_Work required:_
Could you write out the opening lines of the data, word for word, stopping after the line that contains "0.026, 0.003, snowy=0.01)"?
***** Dataset excerpt
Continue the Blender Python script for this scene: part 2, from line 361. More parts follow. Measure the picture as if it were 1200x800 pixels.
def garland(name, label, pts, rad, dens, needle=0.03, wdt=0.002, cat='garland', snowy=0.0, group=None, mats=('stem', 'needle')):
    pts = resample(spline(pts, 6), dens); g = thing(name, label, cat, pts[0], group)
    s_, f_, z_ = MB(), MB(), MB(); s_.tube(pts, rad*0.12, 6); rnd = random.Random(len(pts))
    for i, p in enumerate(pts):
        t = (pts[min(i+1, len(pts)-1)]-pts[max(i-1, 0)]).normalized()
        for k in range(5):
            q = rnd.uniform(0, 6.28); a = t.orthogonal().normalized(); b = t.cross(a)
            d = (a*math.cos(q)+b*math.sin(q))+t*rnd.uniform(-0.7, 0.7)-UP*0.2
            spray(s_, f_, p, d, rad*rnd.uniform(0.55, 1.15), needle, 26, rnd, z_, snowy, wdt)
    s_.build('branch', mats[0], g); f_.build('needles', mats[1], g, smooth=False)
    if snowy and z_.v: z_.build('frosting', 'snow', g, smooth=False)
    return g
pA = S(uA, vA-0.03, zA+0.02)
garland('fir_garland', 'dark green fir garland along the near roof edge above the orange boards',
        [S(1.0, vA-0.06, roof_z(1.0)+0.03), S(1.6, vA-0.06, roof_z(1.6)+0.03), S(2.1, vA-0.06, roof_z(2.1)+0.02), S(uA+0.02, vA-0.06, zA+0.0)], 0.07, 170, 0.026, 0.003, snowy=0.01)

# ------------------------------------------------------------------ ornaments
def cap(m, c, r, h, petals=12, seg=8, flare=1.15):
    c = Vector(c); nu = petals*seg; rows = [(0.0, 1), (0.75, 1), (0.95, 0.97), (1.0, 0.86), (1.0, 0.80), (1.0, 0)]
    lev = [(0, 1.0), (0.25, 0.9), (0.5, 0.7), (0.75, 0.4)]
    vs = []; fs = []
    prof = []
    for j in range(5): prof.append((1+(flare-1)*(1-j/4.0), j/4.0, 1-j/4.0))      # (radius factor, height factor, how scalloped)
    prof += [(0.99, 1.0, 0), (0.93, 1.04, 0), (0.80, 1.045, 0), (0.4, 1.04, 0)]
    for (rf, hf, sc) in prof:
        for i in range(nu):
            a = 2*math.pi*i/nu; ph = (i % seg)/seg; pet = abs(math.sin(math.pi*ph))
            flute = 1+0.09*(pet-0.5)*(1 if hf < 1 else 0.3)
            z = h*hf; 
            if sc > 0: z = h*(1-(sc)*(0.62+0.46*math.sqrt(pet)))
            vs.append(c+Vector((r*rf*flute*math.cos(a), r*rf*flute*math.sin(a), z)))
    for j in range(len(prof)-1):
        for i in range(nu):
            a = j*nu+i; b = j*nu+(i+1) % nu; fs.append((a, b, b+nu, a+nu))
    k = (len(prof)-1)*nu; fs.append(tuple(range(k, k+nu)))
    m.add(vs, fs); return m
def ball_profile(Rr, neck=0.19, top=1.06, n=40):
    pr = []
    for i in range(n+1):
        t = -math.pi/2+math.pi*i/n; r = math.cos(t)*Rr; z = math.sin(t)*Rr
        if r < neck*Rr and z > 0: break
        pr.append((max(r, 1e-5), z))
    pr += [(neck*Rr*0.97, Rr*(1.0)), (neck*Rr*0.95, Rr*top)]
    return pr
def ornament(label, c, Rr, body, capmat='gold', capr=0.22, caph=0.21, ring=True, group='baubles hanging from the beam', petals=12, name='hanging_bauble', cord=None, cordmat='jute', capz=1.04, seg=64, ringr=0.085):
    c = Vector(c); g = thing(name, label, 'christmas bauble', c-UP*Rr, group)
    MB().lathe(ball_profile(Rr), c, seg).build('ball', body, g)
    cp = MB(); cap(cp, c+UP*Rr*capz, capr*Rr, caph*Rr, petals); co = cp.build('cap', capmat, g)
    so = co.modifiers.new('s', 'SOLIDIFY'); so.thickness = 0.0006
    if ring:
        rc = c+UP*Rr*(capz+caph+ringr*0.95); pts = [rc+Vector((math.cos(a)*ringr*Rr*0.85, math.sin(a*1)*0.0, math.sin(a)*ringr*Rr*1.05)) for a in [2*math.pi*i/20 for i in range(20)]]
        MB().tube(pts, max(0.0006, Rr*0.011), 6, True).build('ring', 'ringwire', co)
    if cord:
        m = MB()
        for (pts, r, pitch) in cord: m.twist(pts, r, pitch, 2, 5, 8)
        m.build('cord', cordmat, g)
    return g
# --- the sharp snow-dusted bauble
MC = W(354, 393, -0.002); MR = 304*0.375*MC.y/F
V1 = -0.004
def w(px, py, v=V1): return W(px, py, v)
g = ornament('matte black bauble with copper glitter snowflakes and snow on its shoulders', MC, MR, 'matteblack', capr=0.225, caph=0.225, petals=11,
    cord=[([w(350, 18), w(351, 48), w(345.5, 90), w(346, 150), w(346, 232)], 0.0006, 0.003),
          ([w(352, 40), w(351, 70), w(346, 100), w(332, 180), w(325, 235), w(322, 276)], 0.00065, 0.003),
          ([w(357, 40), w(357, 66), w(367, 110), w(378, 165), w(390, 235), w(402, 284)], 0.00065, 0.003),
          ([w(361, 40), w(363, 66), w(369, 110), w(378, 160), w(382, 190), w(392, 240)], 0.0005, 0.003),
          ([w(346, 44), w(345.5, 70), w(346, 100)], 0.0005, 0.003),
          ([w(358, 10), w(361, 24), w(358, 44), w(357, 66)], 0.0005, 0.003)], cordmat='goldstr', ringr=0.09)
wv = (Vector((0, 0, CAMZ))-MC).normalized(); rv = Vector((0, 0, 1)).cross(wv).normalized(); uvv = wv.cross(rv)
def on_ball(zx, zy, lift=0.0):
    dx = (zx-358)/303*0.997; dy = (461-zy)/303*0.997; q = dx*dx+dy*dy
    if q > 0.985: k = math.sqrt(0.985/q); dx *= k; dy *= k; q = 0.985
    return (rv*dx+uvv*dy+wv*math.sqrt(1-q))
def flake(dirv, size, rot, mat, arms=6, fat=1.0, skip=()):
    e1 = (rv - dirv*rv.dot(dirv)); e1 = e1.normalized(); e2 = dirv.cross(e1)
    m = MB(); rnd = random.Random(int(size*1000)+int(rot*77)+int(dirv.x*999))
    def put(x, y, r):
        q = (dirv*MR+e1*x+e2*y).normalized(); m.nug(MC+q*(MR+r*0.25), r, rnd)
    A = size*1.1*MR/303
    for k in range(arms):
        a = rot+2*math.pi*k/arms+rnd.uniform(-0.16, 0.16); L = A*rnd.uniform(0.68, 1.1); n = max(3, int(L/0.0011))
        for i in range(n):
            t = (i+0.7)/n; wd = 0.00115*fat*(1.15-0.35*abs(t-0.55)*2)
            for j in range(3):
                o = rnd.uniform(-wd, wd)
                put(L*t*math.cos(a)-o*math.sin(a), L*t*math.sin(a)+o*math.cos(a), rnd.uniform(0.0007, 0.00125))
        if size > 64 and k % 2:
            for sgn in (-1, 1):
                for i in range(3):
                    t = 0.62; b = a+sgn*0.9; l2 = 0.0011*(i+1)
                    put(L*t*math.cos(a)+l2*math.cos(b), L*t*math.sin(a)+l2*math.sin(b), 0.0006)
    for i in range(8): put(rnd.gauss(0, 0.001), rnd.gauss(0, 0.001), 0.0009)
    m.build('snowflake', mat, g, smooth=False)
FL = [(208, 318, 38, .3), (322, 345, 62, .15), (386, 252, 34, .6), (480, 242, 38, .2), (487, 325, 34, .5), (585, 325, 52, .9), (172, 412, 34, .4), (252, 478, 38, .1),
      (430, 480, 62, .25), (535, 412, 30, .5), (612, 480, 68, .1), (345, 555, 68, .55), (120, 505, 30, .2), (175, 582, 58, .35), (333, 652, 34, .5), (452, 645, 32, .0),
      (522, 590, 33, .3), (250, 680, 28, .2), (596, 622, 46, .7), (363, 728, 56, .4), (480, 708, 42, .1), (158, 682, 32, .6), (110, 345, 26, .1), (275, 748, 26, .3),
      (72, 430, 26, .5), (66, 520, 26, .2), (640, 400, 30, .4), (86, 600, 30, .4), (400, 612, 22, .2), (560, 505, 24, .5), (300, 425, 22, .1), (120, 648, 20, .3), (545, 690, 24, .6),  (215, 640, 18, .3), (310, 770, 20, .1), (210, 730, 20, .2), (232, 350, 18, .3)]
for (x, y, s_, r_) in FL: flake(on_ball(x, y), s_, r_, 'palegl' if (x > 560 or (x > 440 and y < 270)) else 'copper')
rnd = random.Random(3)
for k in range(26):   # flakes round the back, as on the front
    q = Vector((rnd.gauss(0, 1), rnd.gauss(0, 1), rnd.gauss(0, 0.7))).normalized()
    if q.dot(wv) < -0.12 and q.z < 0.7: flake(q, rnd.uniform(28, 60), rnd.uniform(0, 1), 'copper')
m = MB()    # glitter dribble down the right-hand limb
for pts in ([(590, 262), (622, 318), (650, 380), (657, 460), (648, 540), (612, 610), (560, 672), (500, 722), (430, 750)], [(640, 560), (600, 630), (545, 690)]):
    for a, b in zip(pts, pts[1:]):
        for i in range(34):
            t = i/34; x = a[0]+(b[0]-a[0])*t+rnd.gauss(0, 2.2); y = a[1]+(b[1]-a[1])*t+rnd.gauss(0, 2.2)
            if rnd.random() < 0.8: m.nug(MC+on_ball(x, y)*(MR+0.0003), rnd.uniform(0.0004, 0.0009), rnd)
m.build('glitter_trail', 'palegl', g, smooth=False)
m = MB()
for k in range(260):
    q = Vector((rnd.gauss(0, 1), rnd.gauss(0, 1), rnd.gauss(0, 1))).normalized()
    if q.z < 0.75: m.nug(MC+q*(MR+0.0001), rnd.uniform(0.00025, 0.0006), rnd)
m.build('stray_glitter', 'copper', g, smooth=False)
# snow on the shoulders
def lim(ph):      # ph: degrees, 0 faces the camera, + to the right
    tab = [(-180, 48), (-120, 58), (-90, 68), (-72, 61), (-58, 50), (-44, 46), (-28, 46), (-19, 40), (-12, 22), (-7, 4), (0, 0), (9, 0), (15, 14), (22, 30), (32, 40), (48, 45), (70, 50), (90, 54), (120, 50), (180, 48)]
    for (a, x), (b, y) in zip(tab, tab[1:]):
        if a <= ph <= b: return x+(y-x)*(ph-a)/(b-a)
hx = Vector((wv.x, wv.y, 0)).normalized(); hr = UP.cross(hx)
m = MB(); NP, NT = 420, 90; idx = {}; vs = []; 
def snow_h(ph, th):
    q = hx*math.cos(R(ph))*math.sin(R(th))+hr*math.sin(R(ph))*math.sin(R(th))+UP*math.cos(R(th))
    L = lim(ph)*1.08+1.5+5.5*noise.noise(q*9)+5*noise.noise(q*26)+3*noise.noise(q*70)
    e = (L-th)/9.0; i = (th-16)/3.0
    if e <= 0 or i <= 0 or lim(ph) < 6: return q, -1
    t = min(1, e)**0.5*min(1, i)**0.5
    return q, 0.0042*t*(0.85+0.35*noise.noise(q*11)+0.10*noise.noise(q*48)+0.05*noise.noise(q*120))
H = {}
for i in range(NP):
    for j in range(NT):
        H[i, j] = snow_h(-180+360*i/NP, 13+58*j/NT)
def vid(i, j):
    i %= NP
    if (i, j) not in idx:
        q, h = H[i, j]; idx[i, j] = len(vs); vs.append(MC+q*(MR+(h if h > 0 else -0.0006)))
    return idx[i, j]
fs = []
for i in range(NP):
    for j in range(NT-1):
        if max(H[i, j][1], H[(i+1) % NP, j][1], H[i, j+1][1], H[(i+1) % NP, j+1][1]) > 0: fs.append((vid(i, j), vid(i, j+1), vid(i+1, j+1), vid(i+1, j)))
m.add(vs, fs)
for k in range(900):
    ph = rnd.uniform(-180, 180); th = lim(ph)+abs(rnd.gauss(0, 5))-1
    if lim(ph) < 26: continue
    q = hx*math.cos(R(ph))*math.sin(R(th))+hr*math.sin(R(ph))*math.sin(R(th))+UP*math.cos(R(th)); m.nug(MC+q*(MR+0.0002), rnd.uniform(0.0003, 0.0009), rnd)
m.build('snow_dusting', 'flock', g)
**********
_Completed task:_
Continue the Blender Python script for this scene: part 2, from line 361. More parts follow. Measure the picture as if it were 1200x800 pixels.
def garland(name, label, pts, rad, dens, needle=0.03, wdt=0.002, cat='garland', snowy=0.0, group=None, mats=('stem', 'needle')):
    pts = resample(spline(pts, 6), dens); g = thing(name, label, cat, pts[0], group)
    s_, f_, z_ = MB(), MB(), MB(); s_.tube(pts, rad*0.12, 6); rnd = random.Random(len(pts))
    for i, p in enumerate(pts):
        t = (pts[min(i+1, len(pts)-1)]-pts[max(i-1, 0)]).normalized()
        for k in range(5):
            q = rnd.uniform(0, 6.28); a = t.orthogonal().normalized(); b = t.cross(a)
            d = (a*math.cos(q)+b*math.sin(q))+t*rnd.uniform(-0.7, 0.7)-UP*0.2
            spray(s_, f_, p, d, rad*rnd.uniform(0.55, 1.15), needle, 26, rnd, z_, snowy, wdt)
    s_.build('branch', mats[0], g); f_.build('needles', mats[1], g, smooth=False)
    if snowy and z_.v: z_.build('frosting', 'snow', g, smooth=False)
    return g
pA = S(uA, vA-0.03, zA+0.02)
garland('fir_garland', 'dark green fir garland along the near roof edge above the orange boards',
        [S(1.0, vA-0.06, roof_z(1.0)+0.03), S(1.6, vA-0.06, roof_z(1.6)+0.03), S(2.1, vA-0.06, roof_z(2.1)+0.02), S(uA+0.02, vA-0.06, zA+0.0)], 0.07, 170, 0.026, 0.003, snowy=0.01)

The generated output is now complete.